The Church of Sinai is a Greek Orthodox autonomous Church whose territory consists of St. Catherine's Monastery at the foot of Mount Sinai in Egypt, along with several dependencies. There is a dispute on whether the Church is fully or merely autonomous. The Church is headed by the Archbishop of Mount Sinai and Raithu, who is traditionally consecrated by the Greek Orthodox Patriarch of Jerusalem and also serves as abbot for the monastery. The current hierarch is His Beatitude, Archbishop Damian.

The Church of Sinai owes its existence to the Monastery of the Transfiguration (better known as St. Catherine's Monastery).
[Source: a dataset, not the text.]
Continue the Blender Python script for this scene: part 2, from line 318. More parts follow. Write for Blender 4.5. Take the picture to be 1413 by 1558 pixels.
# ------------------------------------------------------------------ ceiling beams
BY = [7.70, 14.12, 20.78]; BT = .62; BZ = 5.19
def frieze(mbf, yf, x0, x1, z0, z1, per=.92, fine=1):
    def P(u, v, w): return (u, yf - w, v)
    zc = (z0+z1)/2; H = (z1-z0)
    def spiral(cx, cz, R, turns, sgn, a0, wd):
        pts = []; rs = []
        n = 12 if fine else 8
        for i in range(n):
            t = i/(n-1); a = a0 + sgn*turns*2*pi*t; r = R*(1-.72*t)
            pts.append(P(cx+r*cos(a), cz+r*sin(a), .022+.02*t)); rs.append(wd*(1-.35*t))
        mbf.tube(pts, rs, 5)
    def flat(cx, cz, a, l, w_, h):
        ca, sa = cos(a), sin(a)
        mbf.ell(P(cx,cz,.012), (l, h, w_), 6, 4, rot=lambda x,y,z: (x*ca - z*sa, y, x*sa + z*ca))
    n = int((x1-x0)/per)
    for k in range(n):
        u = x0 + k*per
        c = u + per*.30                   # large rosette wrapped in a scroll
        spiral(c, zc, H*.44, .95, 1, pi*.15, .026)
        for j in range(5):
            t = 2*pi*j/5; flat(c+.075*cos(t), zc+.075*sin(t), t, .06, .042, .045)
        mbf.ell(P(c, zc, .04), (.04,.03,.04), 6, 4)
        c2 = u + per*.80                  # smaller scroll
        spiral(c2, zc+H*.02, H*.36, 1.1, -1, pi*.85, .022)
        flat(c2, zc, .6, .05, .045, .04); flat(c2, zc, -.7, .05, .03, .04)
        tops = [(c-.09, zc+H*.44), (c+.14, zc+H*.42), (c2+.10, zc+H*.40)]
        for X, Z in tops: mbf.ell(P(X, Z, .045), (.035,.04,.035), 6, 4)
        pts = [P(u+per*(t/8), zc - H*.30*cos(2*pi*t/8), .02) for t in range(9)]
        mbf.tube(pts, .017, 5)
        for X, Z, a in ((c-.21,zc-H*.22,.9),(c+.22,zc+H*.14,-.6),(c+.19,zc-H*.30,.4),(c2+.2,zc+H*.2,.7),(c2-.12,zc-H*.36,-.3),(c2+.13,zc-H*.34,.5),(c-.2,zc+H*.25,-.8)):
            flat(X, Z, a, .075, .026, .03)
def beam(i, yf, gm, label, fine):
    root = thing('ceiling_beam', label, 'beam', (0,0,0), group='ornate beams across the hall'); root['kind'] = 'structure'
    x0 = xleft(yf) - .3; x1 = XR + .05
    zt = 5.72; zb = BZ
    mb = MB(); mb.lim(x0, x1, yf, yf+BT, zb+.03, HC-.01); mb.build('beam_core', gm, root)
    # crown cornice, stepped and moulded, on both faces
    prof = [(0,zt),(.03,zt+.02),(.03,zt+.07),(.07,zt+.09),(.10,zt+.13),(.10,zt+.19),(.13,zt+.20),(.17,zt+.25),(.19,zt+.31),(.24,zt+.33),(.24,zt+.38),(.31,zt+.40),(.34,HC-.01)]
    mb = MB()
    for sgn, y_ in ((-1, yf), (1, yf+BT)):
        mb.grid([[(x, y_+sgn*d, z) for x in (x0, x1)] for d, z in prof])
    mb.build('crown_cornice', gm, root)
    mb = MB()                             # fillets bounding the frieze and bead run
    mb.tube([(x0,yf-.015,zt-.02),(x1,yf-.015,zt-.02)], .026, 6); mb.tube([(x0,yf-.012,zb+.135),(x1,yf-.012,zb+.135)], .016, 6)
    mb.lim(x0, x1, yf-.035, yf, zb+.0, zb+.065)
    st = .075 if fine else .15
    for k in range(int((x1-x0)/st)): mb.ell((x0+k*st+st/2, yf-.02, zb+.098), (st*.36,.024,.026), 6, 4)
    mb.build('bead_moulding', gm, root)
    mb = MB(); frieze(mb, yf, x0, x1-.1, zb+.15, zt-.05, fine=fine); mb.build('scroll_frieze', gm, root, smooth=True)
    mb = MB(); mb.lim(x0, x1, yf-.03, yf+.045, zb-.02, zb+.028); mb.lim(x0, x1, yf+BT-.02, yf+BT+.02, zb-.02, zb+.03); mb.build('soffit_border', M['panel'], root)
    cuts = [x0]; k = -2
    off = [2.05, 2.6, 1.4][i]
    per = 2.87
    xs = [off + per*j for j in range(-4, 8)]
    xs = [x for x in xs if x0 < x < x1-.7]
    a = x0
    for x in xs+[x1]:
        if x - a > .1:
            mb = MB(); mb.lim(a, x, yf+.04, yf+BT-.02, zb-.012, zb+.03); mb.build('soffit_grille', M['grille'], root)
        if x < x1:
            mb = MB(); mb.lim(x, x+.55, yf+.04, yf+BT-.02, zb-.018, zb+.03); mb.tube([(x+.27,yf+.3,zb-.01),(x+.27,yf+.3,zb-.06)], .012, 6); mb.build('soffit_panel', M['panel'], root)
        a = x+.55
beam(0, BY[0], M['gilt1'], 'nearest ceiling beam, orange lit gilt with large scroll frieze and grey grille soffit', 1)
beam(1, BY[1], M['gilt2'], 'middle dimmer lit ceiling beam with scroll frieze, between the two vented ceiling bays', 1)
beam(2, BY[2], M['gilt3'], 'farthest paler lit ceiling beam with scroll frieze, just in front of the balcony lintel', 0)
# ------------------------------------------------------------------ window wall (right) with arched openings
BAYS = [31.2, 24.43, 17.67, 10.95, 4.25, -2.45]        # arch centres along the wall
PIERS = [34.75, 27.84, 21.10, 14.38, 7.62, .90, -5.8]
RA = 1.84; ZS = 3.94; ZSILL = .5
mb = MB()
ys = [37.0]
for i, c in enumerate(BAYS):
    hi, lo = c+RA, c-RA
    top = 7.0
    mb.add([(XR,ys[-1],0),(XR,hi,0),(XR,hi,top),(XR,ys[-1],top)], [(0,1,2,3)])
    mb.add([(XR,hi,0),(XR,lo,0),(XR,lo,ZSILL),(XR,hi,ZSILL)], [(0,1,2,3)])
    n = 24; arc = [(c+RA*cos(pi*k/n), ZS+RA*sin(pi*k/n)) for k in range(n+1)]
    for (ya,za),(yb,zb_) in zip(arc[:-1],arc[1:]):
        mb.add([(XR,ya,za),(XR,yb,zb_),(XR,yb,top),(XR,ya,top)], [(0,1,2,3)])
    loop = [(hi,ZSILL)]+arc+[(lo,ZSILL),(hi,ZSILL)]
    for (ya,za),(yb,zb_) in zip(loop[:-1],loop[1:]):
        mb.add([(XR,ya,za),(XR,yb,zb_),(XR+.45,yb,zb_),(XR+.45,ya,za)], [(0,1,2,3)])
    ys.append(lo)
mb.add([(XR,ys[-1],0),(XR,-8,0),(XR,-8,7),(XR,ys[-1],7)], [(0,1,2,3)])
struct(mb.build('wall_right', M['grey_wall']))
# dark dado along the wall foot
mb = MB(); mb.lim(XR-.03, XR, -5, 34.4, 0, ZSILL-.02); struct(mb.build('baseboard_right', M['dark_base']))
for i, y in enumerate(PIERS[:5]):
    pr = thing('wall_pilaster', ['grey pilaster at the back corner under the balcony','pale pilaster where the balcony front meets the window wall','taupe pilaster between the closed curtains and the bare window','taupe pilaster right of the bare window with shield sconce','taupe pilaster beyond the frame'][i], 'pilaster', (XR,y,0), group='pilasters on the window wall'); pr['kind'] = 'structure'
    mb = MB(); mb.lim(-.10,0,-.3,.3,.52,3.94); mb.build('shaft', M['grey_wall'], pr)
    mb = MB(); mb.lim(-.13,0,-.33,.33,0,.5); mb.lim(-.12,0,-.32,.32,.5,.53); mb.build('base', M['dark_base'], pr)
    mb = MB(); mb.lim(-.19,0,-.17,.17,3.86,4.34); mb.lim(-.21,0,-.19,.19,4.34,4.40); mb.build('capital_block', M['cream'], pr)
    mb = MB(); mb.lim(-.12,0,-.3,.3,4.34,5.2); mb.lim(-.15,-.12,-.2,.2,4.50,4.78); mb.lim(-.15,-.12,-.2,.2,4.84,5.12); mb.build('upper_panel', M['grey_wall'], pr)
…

The monastery's origins are traced back to the Chapel of the Burning Bush that Constantine the Great's mother, Helena, had built over the site where Moses is supposed to have seen the burning bush. Between 527 and 565, Emperor Justinian I ordered the monastery built to enclose the chapel. The monastery became associated with St. Catherine of Alexandria through the belief that her relics were miraculously transported there.

St. Catherine’s monastery, as it has been known since the 9th century, was originally part of the Patriarchate of Jerusalem, within the diocese of Pharan. After the bishop of Pharan was deposed for the heresy of monotheletism in 681 AD, the see was transferred to the monastery itself, the abbot becoming the bishop of Pharan. With the subsequent union of the diocese of Raitho with the monastery, all the Christians in the Sinai peninsula came under the jurisdiction of the Abbot-Archbishop.